— START Information supplied —

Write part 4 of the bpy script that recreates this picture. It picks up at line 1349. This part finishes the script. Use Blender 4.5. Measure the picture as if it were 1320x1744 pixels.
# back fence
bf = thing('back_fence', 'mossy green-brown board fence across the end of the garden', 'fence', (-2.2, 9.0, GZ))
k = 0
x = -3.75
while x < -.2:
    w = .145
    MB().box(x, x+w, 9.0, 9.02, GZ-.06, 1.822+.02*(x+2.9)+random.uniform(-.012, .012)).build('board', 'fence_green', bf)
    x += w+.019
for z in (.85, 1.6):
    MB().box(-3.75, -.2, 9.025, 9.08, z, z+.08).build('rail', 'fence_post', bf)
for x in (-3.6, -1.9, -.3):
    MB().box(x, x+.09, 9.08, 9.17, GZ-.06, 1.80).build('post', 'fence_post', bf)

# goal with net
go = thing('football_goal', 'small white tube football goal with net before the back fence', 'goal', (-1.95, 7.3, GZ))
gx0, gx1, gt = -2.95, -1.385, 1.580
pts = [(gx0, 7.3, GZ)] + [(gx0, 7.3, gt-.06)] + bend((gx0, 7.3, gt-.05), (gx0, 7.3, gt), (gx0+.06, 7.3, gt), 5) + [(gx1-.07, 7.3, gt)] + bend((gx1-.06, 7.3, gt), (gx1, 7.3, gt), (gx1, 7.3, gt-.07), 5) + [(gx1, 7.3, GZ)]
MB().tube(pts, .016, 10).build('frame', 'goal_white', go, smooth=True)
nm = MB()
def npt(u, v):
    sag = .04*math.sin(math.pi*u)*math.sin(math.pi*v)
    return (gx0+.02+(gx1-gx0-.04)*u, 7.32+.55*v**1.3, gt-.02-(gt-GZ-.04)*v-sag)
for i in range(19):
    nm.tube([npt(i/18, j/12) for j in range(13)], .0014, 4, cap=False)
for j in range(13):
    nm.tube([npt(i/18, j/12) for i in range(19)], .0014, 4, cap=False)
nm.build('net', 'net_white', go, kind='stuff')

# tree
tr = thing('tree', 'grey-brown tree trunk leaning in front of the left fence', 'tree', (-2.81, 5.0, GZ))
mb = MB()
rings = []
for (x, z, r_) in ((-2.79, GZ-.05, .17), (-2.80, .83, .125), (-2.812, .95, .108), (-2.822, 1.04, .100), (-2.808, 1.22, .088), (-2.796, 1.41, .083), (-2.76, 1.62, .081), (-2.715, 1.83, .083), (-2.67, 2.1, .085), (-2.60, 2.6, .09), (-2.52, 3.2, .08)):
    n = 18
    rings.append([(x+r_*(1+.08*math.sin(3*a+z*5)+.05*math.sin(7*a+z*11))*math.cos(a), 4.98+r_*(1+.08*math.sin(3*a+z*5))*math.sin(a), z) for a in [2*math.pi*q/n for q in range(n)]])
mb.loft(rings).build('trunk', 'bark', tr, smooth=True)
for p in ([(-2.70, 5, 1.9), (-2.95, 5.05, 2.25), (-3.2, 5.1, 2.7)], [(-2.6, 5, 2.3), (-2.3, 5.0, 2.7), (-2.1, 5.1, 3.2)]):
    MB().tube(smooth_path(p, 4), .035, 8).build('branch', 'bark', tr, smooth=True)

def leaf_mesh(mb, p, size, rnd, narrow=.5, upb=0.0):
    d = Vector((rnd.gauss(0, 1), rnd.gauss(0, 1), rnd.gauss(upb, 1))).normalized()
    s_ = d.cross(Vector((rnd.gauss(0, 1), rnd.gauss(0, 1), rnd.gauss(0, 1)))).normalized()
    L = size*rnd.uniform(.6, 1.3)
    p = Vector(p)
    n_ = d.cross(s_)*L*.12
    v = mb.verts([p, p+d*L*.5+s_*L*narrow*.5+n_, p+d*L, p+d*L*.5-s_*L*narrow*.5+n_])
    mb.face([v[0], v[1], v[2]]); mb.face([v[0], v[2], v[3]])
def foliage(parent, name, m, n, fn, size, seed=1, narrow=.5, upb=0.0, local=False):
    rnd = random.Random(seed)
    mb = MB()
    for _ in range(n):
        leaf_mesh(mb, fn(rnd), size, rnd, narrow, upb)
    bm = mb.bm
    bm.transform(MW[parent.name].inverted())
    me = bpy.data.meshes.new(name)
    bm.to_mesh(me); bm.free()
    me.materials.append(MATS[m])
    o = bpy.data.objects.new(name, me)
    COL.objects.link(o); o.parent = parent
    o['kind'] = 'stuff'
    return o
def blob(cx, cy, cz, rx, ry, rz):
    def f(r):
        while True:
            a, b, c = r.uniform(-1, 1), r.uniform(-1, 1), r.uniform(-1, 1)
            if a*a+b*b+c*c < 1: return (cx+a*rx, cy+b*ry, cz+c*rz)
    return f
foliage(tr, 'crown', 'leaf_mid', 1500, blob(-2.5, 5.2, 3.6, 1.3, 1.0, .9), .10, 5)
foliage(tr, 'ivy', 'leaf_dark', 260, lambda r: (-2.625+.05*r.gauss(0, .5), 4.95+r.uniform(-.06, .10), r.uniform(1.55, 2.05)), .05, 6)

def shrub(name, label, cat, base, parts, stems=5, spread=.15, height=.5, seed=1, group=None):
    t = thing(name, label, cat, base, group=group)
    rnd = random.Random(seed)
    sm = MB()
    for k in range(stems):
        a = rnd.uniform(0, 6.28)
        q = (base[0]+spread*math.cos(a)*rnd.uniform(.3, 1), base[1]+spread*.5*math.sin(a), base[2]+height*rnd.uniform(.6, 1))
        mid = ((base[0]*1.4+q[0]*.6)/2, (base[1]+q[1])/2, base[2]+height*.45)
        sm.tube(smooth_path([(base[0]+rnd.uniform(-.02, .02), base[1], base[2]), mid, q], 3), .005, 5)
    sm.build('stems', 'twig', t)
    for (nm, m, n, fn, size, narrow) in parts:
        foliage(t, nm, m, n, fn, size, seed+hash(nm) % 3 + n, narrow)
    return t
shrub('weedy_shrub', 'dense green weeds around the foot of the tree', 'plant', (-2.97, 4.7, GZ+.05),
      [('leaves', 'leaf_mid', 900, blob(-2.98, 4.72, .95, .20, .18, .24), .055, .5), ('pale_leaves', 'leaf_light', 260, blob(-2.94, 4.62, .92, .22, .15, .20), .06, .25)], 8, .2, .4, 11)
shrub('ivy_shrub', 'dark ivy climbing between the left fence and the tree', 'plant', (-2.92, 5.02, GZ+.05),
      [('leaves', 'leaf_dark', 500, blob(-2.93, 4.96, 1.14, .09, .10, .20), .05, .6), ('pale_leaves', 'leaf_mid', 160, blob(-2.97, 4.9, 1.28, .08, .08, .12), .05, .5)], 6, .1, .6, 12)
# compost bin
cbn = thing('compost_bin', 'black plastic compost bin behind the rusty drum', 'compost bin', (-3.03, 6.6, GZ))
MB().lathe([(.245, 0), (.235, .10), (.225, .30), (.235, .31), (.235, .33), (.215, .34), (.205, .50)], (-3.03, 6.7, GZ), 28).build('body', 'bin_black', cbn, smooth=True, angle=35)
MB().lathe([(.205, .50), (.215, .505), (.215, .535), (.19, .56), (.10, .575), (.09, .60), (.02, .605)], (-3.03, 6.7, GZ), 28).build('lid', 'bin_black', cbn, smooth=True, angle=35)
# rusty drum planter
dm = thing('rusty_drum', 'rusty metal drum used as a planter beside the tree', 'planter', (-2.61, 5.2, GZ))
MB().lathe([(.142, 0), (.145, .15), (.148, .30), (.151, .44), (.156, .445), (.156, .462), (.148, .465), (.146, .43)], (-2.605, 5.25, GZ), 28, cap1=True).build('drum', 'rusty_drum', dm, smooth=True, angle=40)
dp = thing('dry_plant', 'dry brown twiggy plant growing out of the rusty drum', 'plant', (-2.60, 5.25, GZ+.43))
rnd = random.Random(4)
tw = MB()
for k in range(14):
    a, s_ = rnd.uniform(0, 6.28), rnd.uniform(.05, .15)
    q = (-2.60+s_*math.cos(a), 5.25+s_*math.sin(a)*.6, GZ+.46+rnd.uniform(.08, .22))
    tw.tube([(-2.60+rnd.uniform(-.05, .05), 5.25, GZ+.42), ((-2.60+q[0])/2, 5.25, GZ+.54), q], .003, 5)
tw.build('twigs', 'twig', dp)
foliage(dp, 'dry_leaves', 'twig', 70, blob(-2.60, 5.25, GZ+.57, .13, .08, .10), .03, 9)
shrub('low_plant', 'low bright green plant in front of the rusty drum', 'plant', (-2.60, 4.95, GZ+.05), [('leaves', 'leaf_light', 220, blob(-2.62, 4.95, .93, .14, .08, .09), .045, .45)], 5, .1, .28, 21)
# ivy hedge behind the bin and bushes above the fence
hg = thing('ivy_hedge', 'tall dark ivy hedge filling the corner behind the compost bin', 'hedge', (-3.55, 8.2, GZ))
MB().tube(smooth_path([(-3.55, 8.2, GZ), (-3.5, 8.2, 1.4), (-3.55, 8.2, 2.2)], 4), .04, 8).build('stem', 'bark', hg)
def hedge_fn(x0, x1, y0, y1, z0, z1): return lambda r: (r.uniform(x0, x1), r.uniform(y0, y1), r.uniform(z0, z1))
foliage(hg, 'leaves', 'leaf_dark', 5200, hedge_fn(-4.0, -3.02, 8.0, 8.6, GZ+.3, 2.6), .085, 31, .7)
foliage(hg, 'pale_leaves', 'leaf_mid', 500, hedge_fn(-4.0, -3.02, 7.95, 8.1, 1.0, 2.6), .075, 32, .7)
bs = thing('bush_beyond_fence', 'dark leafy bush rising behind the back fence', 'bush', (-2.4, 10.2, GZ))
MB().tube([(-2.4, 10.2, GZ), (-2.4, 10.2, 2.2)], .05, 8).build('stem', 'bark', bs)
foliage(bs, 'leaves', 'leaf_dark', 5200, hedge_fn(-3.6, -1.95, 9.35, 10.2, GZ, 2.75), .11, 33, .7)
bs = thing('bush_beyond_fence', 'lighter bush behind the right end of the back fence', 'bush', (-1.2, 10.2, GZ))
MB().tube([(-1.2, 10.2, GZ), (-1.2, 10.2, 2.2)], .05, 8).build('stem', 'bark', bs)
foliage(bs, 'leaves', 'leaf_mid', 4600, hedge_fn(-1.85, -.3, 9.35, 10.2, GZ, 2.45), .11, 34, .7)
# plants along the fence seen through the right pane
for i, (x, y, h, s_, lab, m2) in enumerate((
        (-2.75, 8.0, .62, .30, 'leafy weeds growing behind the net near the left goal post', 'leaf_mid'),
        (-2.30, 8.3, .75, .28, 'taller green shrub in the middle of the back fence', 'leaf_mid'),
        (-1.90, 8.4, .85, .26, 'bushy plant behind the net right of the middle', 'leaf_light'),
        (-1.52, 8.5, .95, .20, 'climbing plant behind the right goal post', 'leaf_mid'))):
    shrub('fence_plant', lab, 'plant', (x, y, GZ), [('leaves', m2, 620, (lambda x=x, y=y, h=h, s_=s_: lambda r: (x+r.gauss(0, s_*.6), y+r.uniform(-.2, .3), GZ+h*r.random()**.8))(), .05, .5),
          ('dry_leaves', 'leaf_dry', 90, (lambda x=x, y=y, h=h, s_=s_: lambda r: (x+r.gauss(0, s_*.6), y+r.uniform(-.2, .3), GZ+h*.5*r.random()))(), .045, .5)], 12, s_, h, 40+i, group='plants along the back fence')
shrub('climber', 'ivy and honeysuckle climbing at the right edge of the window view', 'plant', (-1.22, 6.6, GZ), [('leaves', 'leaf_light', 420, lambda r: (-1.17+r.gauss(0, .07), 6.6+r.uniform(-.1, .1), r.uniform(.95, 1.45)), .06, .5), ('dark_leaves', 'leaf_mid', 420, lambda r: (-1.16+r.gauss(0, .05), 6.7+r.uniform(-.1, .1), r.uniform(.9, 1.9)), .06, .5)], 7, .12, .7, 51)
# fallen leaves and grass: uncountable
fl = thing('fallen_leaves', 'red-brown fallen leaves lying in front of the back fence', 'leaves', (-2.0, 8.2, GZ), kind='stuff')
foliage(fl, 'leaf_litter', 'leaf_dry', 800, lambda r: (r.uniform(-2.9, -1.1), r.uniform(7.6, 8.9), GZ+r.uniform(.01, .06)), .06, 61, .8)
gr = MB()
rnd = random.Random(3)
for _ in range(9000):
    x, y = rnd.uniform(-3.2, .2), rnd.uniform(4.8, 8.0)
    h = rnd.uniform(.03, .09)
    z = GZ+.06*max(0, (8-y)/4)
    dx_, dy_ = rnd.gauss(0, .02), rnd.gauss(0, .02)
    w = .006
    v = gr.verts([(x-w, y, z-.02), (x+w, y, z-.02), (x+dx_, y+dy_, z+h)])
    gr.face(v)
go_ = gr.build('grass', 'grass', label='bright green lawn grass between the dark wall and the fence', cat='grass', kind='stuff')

— END Information supplied —

# Stated exercise:
Give back the listing exactly, please, from its first line to the line containing "nm.build('net', 'net_white', go, kind='stuff')", inclusive, and nothing past that line.

# Reply:
Write part 4 of the bpy script that recreates this picture. It picks up at line 1349. This part finishes the script. Use Blender 4.5. Measure the picture as if it were 1320x1744 pixels.
# back fence
bf = thing('back_fence', 'mossy green-brown board fence across the end of the garden', 'fence', (-2.2, 9.0, GZ))
k = 0
x = -3.75
while x < -.2:
    w = .145
    MB().box(x, x+w, 9.0, 9.02, GZ-.06, 1.822+.02*(x+2.9)+random.uniform(-.012, .012)).build('board', 'fence_green', bf)
    x += w+.019
for z in (.85, 1.6):
    MB().box(-3.75, -.2, 9.025, 9.08, z, z+.08).build('rail', 'fence_post', bf)
for x in (-3.6, -1.9, -.3):
    MB().box(x, x+.09, 9.08, 9.17, GZ-.06, 1.80).build('post', 'fence_post', bf)

# goal with net
go = thing('football_goal', 'small white tube football goal with net before the back fence', 'goal', (-1.95, 7.3, GZ))
gx0, gx1, gt = -2.95, -1.385, 1.580
pts = [(gx0, 7.3, GZ)] + [(gx0, 7.3, gt-.06)] + bend((gx0, 7.3, gt-.05), (gx0, 7.3, gt), (gx0+.06, 7.3, gt), 5) + [(gx1-.07, 7.3, gt)] + bend((gx1-.06, 7.3, gt), (gx1, 7.3, gt), (gx1, 7.3, gt-.07), 5) + [(gx1, 7.3, GZ)]
MB().tube(pts, .016, 10).build('frame', 'goal_white', go, smooth=True)
nm = MB()
def npt(u, v):
    sag = .04*math.sin(math.pi*u)*math.sin(math.pi*v)
    return (gx0+.02+(gx1-gx0-.04)*u, 7.32+.55*v**1.3, gt-.02-(gt-GZ-.04)*v-sag)
for i in range(19):
    nm.tube([npt(i/18, j/12) for j in range(13)], .0014, 4, cap=False)
for j in range(13):
    nm.tube([npt(i/18, j/12) for i in range(19)], .0014, 4, cap=False)
nm.build('net', 'net_white', go, kind='stuff')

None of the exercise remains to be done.